VCDX Spotlight: Shane White

Name: Shane White

Twitter Handle: @ausvmguy

Blog URL: none (yet)

Current Employer: Southern Cross Computer Systems

VCDX #: 95

How did you get into using VMware?

In 2007, I started playing with Workstation. In the 2nd half of that year, I completed a training program I had been on for a while. I had seen ESX 2.5 installed but didn’t know a lot about it. When I asked my employer what the options were for continued training and/or specialisation and virtualisation was an option, I elected to go down this road. I got my VCP3 in October of that year and had the opportunity to do nothing but VMware onsite for the next 3 years or so with one of our clients.

What made you decide to do the VCDX?

I have always liked a challenge. With the exposure and skills I obtained onsite, and the satisfaction I got from working with VMware technologies, I decided that attempting VCDX would be enjoyable, definitely challenging, but not unachievable.

How long did it take you to complete the whole VCDX journey?

If you count from the time I decided to go for it, just under 2 years. Due to my commitments onsite, I couldn’t spend large blocks of time on my design. I achieved both VCAP4 exams in Nov 2010 (4 days apart!). I started working up the design in late November 2010 and had my 1st defence attempt in Singapore in November 2011, which was unsuccessful. The feedback received from this defense and from a 2nd unsuccessful defense in Toronto in May 2012 was applied to a revised submission aimed for defense at VMworld in San Francisco in August 2012. On the 3rd attempt, I was successful!
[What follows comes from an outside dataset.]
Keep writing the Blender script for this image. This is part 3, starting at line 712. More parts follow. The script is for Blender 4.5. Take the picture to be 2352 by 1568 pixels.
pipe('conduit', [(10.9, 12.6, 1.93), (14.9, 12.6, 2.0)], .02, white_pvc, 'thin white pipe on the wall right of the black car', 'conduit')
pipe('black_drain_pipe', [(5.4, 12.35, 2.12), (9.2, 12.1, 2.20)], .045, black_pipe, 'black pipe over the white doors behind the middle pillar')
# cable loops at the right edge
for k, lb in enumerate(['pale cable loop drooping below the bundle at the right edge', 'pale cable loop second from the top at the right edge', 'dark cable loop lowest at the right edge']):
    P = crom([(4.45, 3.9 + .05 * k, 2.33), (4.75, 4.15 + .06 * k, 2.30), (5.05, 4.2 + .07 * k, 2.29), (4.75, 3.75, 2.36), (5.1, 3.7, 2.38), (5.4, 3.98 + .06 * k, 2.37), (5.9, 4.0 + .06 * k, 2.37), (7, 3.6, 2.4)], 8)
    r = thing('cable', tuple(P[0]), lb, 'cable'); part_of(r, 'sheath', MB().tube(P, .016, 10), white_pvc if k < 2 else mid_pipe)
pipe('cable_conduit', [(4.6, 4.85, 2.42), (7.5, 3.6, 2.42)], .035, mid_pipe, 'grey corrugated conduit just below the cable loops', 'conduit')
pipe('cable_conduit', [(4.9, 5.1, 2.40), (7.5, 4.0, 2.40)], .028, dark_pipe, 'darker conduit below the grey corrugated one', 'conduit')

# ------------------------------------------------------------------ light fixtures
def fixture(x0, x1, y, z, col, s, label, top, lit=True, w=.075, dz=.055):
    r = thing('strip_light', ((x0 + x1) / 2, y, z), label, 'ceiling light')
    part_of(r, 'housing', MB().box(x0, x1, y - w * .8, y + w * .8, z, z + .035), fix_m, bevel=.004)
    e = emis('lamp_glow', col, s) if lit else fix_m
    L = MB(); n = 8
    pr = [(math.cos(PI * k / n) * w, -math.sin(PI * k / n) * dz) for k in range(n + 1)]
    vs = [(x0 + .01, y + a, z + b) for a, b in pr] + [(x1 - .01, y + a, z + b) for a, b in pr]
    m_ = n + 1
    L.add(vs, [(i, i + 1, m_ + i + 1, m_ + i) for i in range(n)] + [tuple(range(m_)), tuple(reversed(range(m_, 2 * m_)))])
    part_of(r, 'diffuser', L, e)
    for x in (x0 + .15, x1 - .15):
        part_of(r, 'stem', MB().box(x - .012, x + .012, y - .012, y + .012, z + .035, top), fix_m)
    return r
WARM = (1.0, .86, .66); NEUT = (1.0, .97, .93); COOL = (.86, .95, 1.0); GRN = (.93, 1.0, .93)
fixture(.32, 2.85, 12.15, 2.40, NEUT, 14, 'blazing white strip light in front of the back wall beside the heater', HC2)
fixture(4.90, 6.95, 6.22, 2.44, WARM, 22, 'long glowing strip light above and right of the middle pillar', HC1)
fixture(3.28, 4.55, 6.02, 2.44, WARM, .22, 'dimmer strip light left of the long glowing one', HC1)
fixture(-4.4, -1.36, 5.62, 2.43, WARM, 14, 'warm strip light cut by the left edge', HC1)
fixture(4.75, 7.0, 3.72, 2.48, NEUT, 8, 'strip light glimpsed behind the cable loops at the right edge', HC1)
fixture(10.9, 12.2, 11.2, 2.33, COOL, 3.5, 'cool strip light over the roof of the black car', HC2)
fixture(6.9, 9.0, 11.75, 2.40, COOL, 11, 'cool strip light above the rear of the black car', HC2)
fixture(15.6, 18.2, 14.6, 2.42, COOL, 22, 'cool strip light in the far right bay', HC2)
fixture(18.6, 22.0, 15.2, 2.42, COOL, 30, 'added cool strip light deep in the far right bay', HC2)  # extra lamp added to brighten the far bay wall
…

What advice would you give to people thinking of pursuing the VCDX accreditation?

I found it particularly valuable to have had practical experience working with a real environment. While a home lab is very useful as well, a real environment will encounter real design decisions and configuration issues that may not arise in a home environment.

Consider carefully the kind of design you are planning on submitting. My design was a totally fictitious one. My success shows that you can defend a fictitious design, but it is likely to be harder than if a real design is used.

Either way, read the blueprint and make sure you address ALL the criteria and that you know, not only what your design decisions are, but also understand why that choice was the most appropriate in your situation. This means having a good grasp on the business requirements that have a bearing on those decisions.

Don’t get discouraged if your 1st (or subsequent) attempts are unsuccessful. View it as an opportunity to improve. Achieving VCDX has been described as a journey, and the entire journey can be beneficial and bring satisfaction if you let it.

If you could do the whole VCDX journey again what would you do differently?

I’d read the blueprint more closely and more often! Apart from that, I wouldn’t do anything else differently. I enjoyed the whole experience and found the whole process immensely educational.

Life after the VCDX?  How did your company respond?  Was it worth it?

SCCS was definitely pleased with the successful defense.

As for me, the sense of satisfaction of achieving something significant is immense. The increased confidence when facing a situation is also noticeable.

Was it worth it? Absolutely. Even if I had decided not to reattempt, the process of developing the design, all the researching, and preparing for the defense and developing the presentation was of great benefit.